In our town there were no parks, the only recreation centers was as I said were the local club. It was like family style, people used to go there, just very small festivities and they used to bring a cup of coffee and also there very small basketball courts and a soccer field so those were the main activities. The church used to have some gatherings especially during and after Christmas but they were very small dance parties.
We had no public libraries however there were very small libraries in the school that we used to have like the Armenian school. In the beginning, the church used to have a small library but if people needed any kind of literature they used to go to Aleppo; Aleppo of course was a larger city and it had a public library there.

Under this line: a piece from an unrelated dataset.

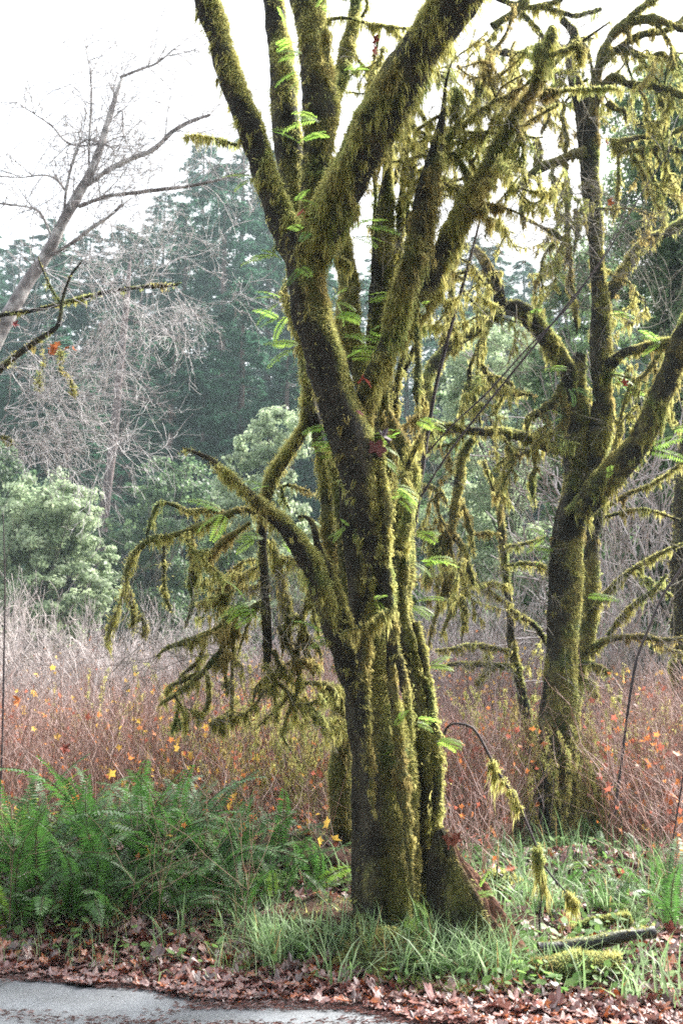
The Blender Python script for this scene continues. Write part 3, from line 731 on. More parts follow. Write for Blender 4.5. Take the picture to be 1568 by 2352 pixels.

There was no major crimes mainly stuff and the first punishment for the warning was given out by a Mukhtar that would be a town sheriff in our standards. Mukhtar used to warn the people in the beginning to behave and if they didn’t or if there was a more advanced crime, then he used to invite the police to take the parties to jail or the judge who will give them a jail sentence. I have never seen nor heard in our town anybody executed or uhh killed for making any crimes. Most of them were small crimes or minor thefts.
The stores contained mostly Syrian goods, but they used to have uhh a little bit European and American products, yeah products, cultural products but mainly Syrian. There were also no major restaurants mostly there were diners, small diners. There were only local cultural food and as I said they had the products of European some diners you will see Italian food maybe or French food, but mostly Syrian.
Syria is mainly is agricultural and in our town we had very good land that was very good for farming. There were vegetables and later they built a small factory for suit production and that was it I mean no major industries there and as I said mostly agricultural because we didn’t have much to sell .There were no paved streets until mid 50s and we didn’t have sewers just sanitary tanks. The sewer system was built in like late 1950s and early ‘60s around those years roughly. Later they built paved streets mostly asphalts and I think now they have all asphalt streets concrete walls so it was easy.
My best experience was my primitive poor teenage life there. As I said we enjoyed our friendship, I enjoyed drawing paintings playing basketball and we didn’t need lots of money to do those things. My teenage life there included good friends, some of them are here but most of them are still in Syria and that’s the only thing I enjoyed otherwise I live in a great country which is the United States of America.
I have many good memories of course from my teenage life, but I don’t regret leaving because I live in a big country which is United States of America which is the best place to live in. Even if there were advances in the life style in Syria or in Ashrafiyah we cannot compare it to the lifestyle of the lifestyle we are living in the United States so I rather stay here in United States then going back.